Memorial Day

In the United States, Memorial Day is set aside to remember the fallen warriors who did not return home to their loved ones.

A day of memorial for the fallen goes back centuries and crosses cultural boundaries. It’s a time to remember what unites us. That an everyday citizen would sacrifice their life so that we might live in freedom.

Too many citizens have no connection to the armed services and, I think, it’s a shame. When disaster strikes around the world and at home, soldiers are deployed to assist in the rescue and retrieval.

So this Memorial Day, in between the barbeque and the beers and watching kids play in the pool, take the time to stop what you’re doing at 3pm on Monday.

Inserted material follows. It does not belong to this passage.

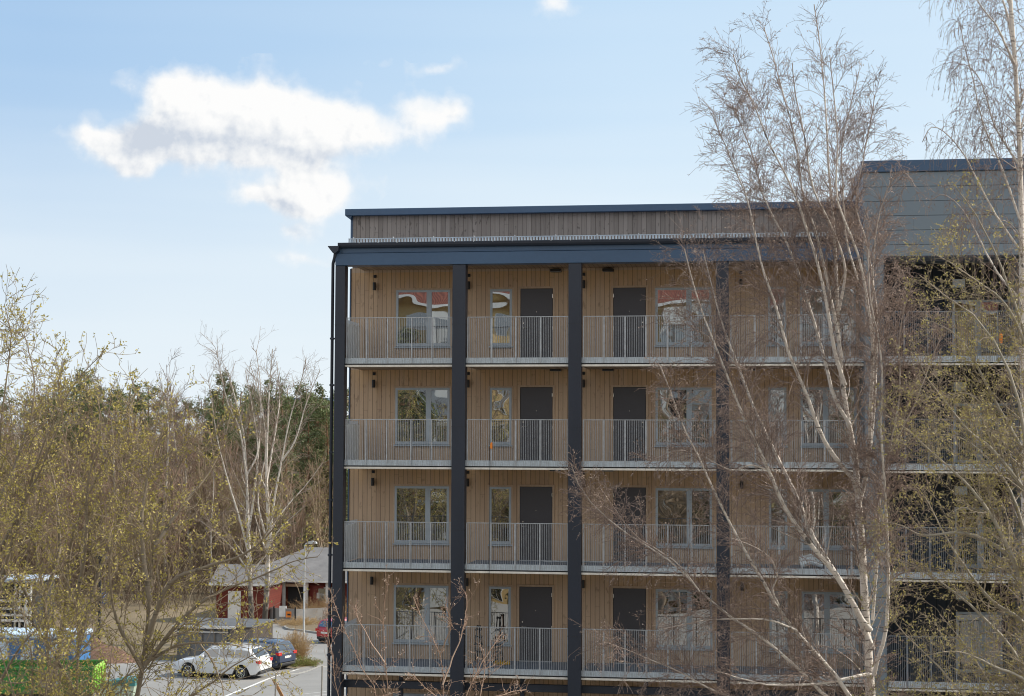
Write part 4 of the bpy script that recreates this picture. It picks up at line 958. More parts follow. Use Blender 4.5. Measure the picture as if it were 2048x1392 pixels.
# white estate: near side wheels on the tarmac at these points of the photo
a, d, hd, wbm = place((483, 1359), (371, 1354), 2.65, .9, 4.55); nrm = np.array([-d[1], d[0]]); nrm = nrm if nrm[1] > 0 else -nrm
LL, WD, FO = 4.55, 1.82, .92; wb_ = min(2.75, max(2.5, wbm)); mid = a+d*(wb_/2-(wb_/2-(LL/2-FO)) ) ; cen = a+d*(wb_-(LL/2-FO))+nrm*(WD/2-.1)
car('white estate car with silver alloy wheels parked under the willow branches', cen[0], cen[1], hd, LL, WD, 1.50, wb_, FO,
    [(-2.275, .80), (-2.15, 1.0), (-1.5, 1.02), (.55, .96), (.95, .93), (1.9, .80), (2.275, .60)],
    [(-2.12, 1.02), (-1.72, 1.42), (-1.2, 1.48), (-.2, 1.50), (.35, 1.44), (1.02, .95)], .99, (.78, .80, .82), True)
q = np.array(G(531, 1341)); hd2 = hd-.22; d2 = np.array([math.cos(hd2), math.sin(hd2)]); n2 = np.array([-d2[1], d2[0]]); n2 = n2 if n2[1] > 0 else -n2
L2 = 4.2; cen = q+d2*(2.58-(L2/2-.85))+n2*(.89-.1)
car('dark blue hatchback parked beside the white estate car', cen[0], cen[1], hd2, L2, 1.78, 1.48, 2.58, .85,
    [(-2.1, .80), (-2.02, .98), (-1.4, 1.0), (.5, .95), (.9, .92), (1.75, .78), (2.1, .58)],
    [(-2.02, 1.0), (-1.72, 1.38), (-1.2, 1.46), (-.2, 1.48), (.3, 1.42), (.98, .94)], .97, (.012, .028, .075))
q = np.array(G(648, 1287)); hd3 = rad(62)
car('red hatchback seen from behind on the road beyond the lamp post', q[0]+.95, q[1]+1.6, hd3, 3.9, 1.68, 1.46, 2.45, .8,
    [(-1.95, .78), (-1.88, .95), (-1.3, .97), (.4, .93), (.8, .90), (1.6, .76), (1.95, .56)],
    [(-1.88, .97), (-1.62, 1.36), (-1.1, 1.44), (-.2, 1.46), (.25, 1.40), (.9, .92)], .95, (.50, .012, .022))
# a pale van and a dark car behind the viewpoint, mirrored in the lowest windows
q = (5.5, -66.); car('white van-like estate parked behind the viewpoint, mirrored in the lowest wide window', q[0], q[1], rad(8), 4.9, 1.9, 1.9, 2.9, .95,
    [(-2.45, .9), (-2.35, 1.15), (-1.6, 1.18), (.8, 1.12), (1.3, 1.05), (2.1, .9), (2.45, .65)],
    [(-2.35, 1.17), (-2.2, 1.82), (-1.6, 1.9), (.2, 1.9), (.8, 1.78), (1.5, 1.05)], 1.15, (.78, .80, .80))
# ------------------------------------------------------------------ lamp post
M_pole = paint('galvanised_pole', (.48, .49, .49), .45, .4, var=.14)
p = onground(607, 1321); dl = float(np.dot(p-EYE, fw)); top_ = dep(603.5, 1092, dl); hl = top_[2]-p[2]
lp = empty('street_lamp', tuple(p), 'tall grey street lamp on the small verge right of the dark blue car', 'street lamp')
MB().lathe((0, 0, 0), [(.075, -.2), (.075, 1.1), (.06, 1.15), (.045, hl-.6), (.04, hl)], 2, 12).build('pole', M_pole, lp, (0, 0, 0), True)
MB().tube([(0, 0, hl-.05), (.04, 0, hl+.08), (.14, 0, hl+.14), (.25, 0, hl+.15)], .035, 8).build('arm', M_pole, lp, (0, 0, 0), True)
MB().prism([(.1, hl+.10), (.2, hl+.22), (.42, hl+.26), (.62, hl+.2), (.66, hl+.12), (.4, hl+.09)], 1, -.13, .13).build('lamp_head', M_pole, lp, (0, 0, 0))
p = onground(197, 1322); dl = float(np.dot(p-EYE, fw)); hl = dep(197, 1118, dl)[2]-p[2]
lp = empty('street_lamp', tuple(p), 'black lamp post with two small blue signs standing among the willows', 'street lamp')
MB().lathe((0, 0, 0), [(.11, -.2), (.11, 1.), (.085, 1.1), (.06, hl)], 2, 12).build('pole', M_black, lp, (0, 0, 0), True)
MB().prism([(-.3, hl), (-.2, hl+.16), (.2, hl+.16), (.3, hl)], 1, -.28, .28).build('lamp_head', M_black, lp, (0, 0, 0))
M_blue = paint('sign_blue', (.02, .09, .36), .4, var=.05)
for i, yy in enumerate((1190, 1203)):
    zz = dep(207, yy, dl)[2]-p[2]; sg = MB().box(.13, .42, -.02, .0, zz-.14, zz+.14, .01).build('sign', M_blue, lp, (0, 0, 0))
    MB().prism([(.22, zz-.09), (.26, zz+.08), (.33, zz+.09), (.36, zz+.03), (.3, zz-.02), (.3, zz-.09)], 1, -.024, -.021).build('sign_symbol', M_plate_w, sg, (0, 0, 0))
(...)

At the very least, remember the fallen, and consider the words of General John Logan, General Order No. 11, on May 5, 1868:

“We should guard their graves with sacred vigilance. All that the consecrated wealth and taste of the nation can add to their adornment and security, is but a fitting tribute to the memory of her slain defenders. Let pleasant paths invite the coming and going of reverent visitors and fond mourners. Let no vandalism of avarice or neglect, no ravages of time testify to the present or the coming generations, that we have forgotten as a people the cost of a free and undivided Republic. If other eyes grow dull, and other hands slack, and other hearts cold in the solemn trust, ours shall keep it well as long as the light and warmth of life remains to us.”